PROBLEM DESCRIPTION: Up to and including the line with "from mathutils import Vector", reproduce the listing below exactly, beginning at its first line.
* begin DATA PROVIDED *
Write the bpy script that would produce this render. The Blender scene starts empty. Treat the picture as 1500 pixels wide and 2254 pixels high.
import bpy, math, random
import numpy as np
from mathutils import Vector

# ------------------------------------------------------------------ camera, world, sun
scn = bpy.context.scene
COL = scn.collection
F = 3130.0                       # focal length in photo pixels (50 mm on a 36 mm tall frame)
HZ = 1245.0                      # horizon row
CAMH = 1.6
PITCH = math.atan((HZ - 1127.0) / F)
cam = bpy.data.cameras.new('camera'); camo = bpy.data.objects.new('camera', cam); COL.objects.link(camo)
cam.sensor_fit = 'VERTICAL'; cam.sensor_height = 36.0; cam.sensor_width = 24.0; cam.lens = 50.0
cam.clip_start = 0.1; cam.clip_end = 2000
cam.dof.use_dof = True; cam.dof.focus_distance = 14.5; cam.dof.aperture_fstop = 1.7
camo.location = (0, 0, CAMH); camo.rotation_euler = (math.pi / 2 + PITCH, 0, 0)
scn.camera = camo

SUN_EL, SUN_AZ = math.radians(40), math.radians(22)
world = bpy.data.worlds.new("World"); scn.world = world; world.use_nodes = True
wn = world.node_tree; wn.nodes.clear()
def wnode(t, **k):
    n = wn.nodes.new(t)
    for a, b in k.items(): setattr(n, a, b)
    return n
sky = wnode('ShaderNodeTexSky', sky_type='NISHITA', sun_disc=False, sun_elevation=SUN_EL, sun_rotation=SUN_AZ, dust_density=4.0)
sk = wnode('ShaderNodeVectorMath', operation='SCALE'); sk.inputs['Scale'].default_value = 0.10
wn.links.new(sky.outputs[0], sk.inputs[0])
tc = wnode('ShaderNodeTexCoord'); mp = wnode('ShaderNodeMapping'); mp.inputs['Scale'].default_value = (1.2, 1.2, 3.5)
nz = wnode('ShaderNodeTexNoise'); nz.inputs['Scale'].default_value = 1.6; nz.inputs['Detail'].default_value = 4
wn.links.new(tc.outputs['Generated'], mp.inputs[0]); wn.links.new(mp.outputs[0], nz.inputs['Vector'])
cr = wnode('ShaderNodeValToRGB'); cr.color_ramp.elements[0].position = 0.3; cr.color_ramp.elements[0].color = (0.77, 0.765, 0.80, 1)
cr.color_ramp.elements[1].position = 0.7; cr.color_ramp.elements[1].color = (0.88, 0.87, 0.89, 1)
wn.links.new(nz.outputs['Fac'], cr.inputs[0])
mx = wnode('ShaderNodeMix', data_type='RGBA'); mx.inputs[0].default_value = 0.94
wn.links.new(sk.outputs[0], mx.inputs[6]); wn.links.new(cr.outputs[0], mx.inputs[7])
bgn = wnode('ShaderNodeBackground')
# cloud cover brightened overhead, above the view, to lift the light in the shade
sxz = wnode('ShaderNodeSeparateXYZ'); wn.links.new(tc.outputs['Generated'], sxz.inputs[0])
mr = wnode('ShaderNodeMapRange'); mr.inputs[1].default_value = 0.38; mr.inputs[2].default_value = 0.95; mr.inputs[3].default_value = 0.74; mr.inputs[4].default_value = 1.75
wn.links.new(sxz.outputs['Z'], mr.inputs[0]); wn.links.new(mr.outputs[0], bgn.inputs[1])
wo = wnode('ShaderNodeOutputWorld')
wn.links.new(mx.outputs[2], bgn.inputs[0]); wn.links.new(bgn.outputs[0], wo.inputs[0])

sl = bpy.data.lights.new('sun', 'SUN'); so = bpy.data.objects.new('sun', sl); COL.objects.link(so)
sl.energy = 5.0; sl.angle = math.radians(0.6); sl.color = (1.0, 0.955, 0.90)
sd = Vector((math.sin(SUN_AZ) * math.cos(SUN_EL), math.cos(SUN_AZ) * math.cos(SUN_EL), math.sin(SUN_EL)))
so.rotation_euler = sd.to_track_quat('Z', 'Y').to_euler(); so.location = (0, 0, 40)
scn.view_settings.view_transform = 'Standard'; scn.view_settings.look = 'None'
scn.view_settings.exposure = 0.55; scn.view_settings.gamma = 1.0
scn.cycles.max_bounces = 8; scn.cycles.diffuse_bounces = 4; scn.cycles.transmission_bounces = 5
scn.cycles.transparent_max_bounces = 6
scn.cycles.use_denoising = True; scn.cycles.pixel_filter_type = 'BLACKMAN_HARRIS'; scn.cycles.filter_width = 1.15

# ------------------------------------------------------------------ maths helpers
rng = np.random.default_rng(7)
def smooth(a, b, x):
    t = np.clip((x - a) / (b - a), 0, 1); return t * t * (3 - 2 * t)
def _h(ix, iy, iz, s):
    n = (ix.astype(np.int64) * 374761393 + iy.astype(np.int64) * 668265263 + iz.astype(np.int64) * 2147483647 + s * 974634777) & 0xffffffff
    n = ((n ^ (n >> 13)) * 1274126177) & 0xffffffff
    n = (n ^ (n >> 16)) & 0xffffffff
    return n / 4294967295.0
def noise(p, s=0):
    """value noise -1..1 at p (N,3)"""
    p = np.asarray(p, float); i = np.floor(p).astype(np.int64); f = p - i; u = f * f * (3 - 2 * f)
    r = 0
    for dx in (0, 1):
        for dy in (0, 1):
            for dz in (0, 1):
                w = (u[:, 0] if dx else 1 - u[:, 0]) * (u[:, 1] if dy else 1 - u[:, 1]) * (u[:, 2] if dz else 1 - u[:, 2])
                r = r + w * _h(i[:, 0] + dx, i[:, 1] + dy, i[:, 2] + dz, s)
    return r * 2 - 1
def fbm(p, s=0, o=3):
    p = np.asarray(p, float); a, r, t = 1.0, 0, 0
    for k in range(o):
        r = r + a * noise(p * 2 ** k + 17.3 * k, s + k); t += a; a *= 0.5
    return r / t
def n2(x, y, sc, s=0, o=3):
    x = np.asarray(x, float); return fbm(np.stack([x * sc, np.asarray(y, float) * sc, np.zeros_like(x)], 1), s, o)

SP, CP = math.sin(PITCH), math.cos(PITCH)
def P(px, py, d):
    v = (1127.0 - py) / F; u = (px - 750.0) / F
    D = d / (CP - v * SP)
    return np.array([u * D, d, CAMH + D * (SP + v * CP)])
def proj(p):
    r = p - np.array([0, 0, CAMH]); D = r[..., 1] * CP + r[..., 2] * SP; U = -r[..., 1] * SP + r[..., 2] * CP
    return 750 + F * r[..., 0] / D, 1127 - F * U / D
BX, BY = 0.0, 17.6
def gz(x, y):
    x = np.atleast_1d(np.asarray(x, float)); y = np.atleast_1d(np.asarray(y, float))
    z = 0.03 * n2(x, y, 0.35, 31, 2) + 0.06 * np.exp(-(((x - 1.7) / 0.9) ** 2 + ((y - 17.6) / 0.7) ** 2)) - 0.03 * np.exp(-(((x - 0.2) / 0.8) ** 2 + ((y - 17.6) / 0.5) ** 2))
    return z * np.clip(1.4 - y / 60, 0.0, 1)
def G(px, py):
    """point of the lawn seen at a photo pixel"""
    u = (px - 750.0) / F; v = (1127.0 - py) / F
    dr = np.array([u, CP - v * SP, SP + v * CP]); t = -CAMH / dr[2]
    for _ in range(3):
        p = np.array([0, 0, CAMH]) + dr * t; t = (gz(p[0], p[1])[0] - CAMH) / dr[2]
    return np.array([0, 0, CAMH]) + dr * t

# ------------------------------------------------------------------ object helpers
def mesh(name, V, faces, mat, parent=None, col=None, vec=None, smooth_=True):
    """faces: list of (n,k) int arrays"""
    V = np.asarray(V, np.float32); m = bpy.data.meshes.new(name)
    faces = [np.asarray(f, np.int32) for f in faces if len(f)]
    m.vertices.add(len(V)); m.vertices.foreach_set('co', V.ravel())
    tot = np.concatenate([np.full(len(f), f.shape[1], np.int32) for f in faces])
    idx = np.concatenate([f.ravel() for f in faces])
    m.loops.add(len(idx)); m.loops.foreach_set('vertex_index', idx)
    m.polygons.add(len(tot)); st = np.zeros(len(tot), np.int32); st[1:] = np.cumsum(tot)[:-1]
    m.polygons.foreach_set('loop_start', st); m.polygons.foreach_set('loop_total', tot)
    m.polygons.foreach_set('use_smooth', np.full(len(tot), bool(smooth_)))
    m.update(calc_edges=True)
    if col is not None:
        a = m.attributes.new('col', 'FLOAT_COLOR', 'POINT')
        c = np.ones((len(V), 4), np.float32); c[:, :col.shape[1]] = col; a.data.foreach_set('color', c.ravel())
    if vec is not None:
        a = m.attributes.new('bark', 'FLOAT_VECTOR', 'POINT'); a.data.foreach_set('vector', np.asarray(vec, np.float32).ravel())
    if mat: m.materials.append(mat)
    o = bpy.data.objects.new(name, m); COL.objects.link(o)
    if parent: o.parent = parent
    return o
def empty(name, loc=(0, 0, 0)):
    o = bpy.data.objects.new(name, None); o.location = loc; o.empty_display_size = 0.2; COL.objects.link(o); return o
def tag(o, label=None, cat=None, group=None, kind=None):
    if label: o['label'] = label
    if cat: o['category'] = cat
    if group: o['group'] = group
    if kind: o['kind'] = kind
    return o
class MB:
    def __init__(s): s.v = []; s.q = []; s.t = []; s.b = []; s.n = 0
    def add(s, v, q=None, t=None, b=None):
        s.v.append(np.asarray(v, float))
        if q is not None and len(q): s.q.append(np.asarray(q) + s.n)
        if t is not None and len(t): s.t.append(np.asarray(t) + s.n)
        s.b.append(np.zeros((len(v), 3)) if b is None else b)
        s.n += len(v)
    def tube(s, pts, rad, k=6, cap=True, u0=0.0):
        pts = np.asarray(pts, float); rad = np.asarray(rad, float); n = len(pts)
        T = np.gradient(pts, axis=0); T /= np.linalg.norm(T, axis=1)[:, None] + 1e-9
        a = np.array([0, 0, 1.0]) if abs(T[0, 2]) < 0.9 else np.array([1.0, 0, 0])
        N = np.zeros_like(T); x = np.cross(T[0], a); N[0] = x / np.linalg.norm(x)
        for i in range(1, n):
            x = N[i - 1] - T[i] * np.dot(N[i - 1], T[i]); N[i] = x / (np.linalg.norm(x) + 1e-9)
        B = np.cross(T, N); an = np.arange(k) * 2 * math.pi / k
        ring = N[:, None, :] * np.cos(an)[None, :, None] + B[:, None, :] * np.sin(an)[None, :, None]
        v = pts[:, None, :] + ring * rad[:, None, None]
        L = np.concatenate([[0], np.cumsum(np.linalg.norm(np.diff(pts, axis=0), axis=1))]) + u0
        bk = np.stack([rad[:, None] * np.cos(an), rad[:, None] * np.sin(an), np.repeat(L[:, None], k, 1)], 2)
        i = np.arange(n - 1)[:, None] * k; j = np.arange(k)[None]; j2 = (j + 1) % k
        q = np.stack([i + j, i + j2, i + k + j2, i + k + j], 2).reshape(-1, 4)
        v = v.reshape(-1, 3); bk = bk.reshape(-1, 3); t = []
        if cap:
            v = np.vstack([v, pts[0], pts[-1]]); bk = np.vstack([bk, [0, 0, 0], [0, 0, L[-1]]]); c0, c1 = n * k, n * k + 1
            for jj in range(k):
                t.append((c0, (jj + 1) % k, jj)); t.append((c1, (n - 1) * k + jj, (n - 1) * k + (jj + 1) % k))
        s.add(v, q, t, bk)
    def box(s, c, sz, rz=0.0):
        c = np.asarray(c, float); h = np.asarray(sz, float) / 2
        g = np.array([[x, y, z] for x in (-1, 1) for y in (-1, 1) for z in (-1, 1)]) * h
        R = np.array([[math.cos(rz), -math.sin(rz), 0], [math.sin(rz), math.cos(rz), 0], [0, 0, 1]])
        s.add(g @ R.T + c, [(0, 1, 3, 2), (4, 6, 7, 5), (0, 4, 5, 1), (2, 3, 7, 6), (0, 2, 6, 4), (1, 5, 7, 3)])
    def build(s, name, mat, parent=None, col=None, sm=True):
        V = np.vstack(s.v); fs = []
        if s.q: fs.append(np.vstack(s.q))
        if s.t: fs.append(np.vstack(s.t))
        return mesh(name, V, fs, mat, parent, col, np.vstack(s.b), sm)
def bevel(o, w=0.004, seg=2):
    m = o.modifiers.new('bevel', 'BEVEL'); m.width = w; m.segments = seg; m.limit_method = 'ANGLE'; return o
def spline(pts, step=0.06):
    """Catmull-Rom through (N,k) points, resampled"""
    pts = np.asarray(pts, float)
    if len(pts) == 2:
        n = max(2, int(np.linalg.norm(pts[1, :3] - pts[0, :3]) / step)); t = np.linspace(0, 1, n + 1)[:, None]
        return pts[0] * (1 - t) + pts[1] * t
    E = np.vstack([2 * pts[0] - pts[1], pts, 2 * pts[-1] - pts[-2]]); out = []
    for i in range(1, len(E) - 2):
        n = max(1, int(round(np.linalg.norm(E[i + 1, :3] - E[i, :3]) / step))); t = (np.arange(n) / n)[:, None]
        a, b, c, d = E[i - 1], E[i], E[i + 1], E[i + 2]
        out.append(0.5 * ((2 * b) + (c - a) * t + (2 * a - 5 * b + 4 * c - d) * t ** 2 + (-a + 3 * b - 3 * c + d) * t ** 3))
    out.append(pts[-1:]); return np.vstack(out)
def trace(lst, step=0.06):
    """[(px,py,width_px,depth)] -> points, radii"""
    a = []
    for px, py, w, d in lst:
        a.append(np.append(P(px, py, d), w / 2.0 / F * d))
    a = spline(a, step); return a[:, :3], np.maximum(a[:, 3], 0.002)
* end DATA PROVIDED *
RESULT BELOW:
Write the bpy script that would produce this render. The Blender scene starts empty. Treat the picture as 1500 pixels wide and 2254 pixels high.
import bpy, math, random
import numpy as np
from mathutils import Vector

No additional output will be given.